RECORDED INFORMATION
----

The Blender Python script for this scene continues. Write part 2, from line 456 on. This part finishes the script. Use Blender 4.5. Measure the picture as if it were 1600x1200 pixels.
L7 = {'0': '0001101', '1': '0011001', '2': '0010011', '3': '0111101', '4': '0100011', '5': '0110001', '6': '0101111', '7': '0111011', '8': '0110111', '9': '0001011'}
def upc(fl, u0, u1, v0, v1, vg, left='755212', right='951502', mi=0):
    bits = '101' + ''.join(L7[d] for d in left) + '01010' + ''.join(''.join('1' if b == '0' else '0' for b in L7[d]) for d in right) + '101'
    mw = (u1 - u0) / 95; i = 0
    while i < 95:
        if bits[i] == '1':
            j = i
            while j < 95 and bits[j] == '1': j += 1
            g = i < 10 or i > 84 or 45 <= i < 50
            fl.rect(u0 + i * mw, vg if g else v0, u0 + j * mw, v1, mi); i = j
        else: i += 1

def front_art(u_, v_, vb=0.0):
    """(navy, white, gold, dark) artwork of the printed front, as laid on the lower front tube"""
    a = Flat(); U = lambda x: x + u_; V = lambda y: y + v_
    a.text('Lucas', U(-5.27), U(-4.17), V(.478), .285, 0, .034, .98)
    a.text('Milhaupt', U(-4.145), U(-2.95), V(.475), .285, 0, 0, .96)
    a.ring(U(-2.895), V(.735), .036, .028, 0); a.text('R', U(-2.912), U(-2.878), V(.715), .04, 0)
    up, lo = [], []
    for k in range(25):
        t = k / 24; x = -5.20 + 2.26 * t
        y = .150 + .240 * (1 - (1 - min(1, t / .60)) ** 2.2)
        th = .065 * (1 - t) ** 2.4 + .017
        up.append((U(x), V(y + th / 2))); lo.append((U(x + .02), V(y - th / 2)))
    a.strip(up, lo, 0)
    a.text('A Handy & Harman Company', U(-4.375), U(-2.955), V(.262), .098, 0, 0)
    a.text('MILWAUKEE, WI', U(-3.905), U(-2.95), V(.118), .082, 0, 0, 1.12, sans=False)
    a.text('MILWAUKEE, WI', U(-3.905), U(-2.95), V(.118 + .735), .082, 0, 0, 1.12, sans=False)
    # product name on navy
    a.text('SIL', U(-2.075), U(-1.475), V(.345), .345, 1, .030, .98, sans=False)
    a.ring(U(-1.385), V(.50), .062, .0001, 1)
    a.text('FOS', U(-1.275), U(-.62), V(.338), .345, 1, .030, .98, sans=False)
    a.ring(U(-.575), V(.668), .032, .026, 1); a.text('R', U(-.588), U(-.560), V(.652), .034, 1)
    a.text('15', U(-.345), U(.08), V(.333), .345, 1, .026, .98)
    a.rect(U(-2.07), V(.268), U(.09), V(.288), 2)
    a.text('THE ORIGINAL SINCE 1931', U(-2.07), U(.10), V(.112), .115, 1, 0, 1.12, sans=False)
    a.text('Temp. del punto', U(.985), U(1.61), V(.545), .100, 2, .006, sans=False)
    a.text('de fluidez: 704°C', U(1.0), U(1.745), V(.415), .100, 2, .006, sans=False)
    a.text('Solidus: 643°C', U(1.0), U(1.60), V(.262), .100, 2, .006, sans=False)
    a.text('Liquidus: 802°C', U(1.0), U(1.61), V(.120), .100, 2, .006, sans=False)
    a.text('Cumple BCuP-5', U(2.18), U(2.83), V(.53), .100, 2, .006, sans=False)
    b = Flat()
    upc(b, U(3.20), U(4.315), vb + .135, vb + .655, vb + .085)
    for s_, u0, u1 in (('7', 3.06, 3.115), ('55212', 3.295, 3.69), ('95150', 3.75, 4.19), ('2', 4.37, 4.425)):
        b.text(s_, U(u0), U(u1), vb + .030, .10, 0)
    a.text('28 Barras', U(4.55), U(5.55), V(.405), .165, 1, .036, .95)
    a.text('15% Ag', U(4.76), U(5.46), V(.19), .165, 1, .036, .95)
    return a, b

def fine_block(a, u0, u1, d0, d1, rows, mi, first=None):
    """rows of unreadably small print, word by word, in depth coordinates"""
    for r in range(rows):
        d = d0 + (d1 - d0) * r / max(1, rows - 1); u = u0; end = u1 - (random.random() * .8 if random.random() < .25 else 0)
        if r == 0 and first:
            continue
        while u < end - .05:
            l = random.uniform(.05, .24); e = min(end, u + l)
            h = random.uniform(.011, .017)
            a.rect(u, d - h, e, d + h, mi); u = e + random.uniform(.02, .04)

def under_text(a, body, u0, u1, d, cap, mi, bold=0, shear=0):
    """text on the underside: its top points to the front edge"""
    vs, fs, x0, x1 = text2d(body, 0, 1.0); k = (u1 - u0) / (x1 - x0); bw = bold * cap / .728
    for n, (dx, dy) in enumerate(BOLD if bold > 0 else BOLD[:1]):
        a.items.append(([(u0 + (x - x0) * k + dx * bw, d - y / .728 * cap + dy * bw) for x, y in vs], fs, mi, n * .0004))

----

Every line above should be retyped exactly as given.

OUTPUT FOR THIS EXERCISE
The Blender Python script for this scene continues. Write part 2, from line 456 on. This part finishes the script. Use Blender 4.5. Measure the picture as if it were 1600x1200 pixels.
L7 = {'0': '0001101', '1': '0011001', '2': '0010011', '3': '0111101', '4': '0100011', '5': '0110001', '6': '0101111', '7': '0111011', '8': '0110111', '9': '0001011'}
def upc(fl, u0, u1, v0, v1, vg, left='755212', right='951502', mi=0):
    bits = '101' + ''.join(L7[d] for d in left) + '01010' + ''.join(''.join('1' if b == '0' else '0' for b in L7[d]) for d in right) + '101'
    mw = (u1 - u0) / 95; i = 0
    while i < 95:
        if bits[i] == '1':
            j = i
            while j < 95 and bits[j] == '1': j += 1
            g = i < 10 or i > 84 or 45 <= i < 50
            fl.rect(u0 + i * mw, vg if g else v0, u0 + j * mw, v1, mi); i = j
        else: i += 1

def front_art(u_, v_, vb=0.0):
    """(navy, white, gold, dark) artwork of the printed front, as laid on the lower front tube"""
    a = Flat(); U = lambda x: x + u_; V = lambda y: y + v_
    a.text('Lucas', U(-5.27), U(-4.17), V(.478), .285, 0, .034, .98)
    a.text('Milhaupt', U(-4.145), U(-2.95), V(.475), .285, 0, 0, .96)
    a.ring(U(-2.895), V(.735), .036, .028, 0); a.text('R', U(-2.912), U(-2.878), V(.715), .04, 0)
    up, lo = [], []
    for k in range(25):
        t = k / 24; x = -5.20 + 2.26 * t
        y = .150 + .240 * (1 - (1 - min(1, t / .60)) ** 2.2)
        th = .065 * (1 - t) ** 2.4 + .017
        up.append((U(x), V(y + th / 2))); lo.append((U(x + .02), V(y - th / 2)))
    a.strip(up, lo, 0)
    a.text('A Handy & Harman Company', U(-4.375), U(-2.955), V(.262), .098, 0, 0)
    a.text('MILWAUKEE, WI', U(-3.905), U(-2.95), V(.118), .082, 0, 0, 1.12, sans=False)
    a.text('MILWAUKEE, WI', U(-3.905), U(-2.95), V(.118 + .735), .082, 0, 0, 1.12, sans=False)
    # product name on navy
    a.text('SIL', U(-2.075), U(-1.475), V(.345), .345, 1, .030, .98, sans=False)
    a.ring(U(-1.385), V(.50), .062, .0001, 1)
    a.text('FOS', U(-1.275), U(-.62), V(.338), .345, 1, .030, .98, sans=False)
    a.ring(U(-.575), V(.668), .032, .026, 1); a.text('R', U(-.588), U(-.560), V(.652), .034, 1)
    a.text('15', U(-.345), U(.08), V(.333), .345, 1, .026, .98)
    a.rect(U(-2.07), V(.268), U(.09), V(.288), 2)
    a.text('THE ORIGINAL SINCE 1931', U(-2.07), U(.10), V(.112), .115, 1, 0, 1.12, sans=False)
    a.text('Temp. del punto', U(.985), U(1.61), V(.545), .100, 2, .006, sans=False)
    a.text('de fluidez: 704°C', U(1.0), U(1.745), V(.415), .100, 2, .006, sans=False)
    a.text('Solidus: 643°C', U(1.0), U(1.60), V(.262), .100, 2, .006, sans=False)
    a.text('Liquidus: 802°C', U(1.0), U(1.61), V(.120), .100, 2, .006, sans=False)
    a.text('Cumple BCuP-5', U(2.18), U(2.83), V(.53), .100, 2, .006, sans=False)
    b = Flat()
    upc(b, U(3.20), U(4.315), vb + .135, vb + .655, vb + .085)
    for s_, u0, u1 in (('7', 3.06, 3.115), ('55212', 3.295, 3.69), ('95150', 3.75, 4.19), ('2', 4.37, 4.425)):
        b.text(s_, U(u0), U(u1), vb + .030, .10, 0)
    a.text('28 Barras', U(4.55), U(5.55), V(.405), .165, 1, .036, .95)
    a.text('15% Ag', U(4.76), U(5.46), V(.19), .165, 1, .036, .95)
    return a, b

def fine_block(a, u0, u1, d0, d1, rows, mi, first=None):
    """rows of unreadably small print, word by word, in depth coordinates"""
    for r in range(rows):
        d = d0 + (d1 - d0) * r / max(1, rows - 1); u = u0; end = u1 - (random.random() * .8 if random.random() < .25 else 0)
        if r == 0 and first:
            continue
        while u < end - .05:
            l = random.uniform(.05, .24); e = min(end, u + l)
            h = random.uniform(.011, .017)
            a.rect(u, d - h, e, d + h, mi); u = e + random.uniform(.02, .04)

def under_text(a, body, u0, u1, d, cap, mi, bold=0, shear=0):
    """text on the underside: its top points to the front edge"""
    vs, fs, x0, x1 = text2d(body, 0, 1.0); k = (u1 - u0) / (x1 - x0); bw = bold * cap / .728
    for n, (dx, dy) in enumerate(BOLD if bold > 0 else BOLD[:1]):
        a.items.append(([(u0 + (x - x0) * k + dx * bw, d - y / .728 * cap + dy * bw) for x, y in vs], fs, mi, n * .0004))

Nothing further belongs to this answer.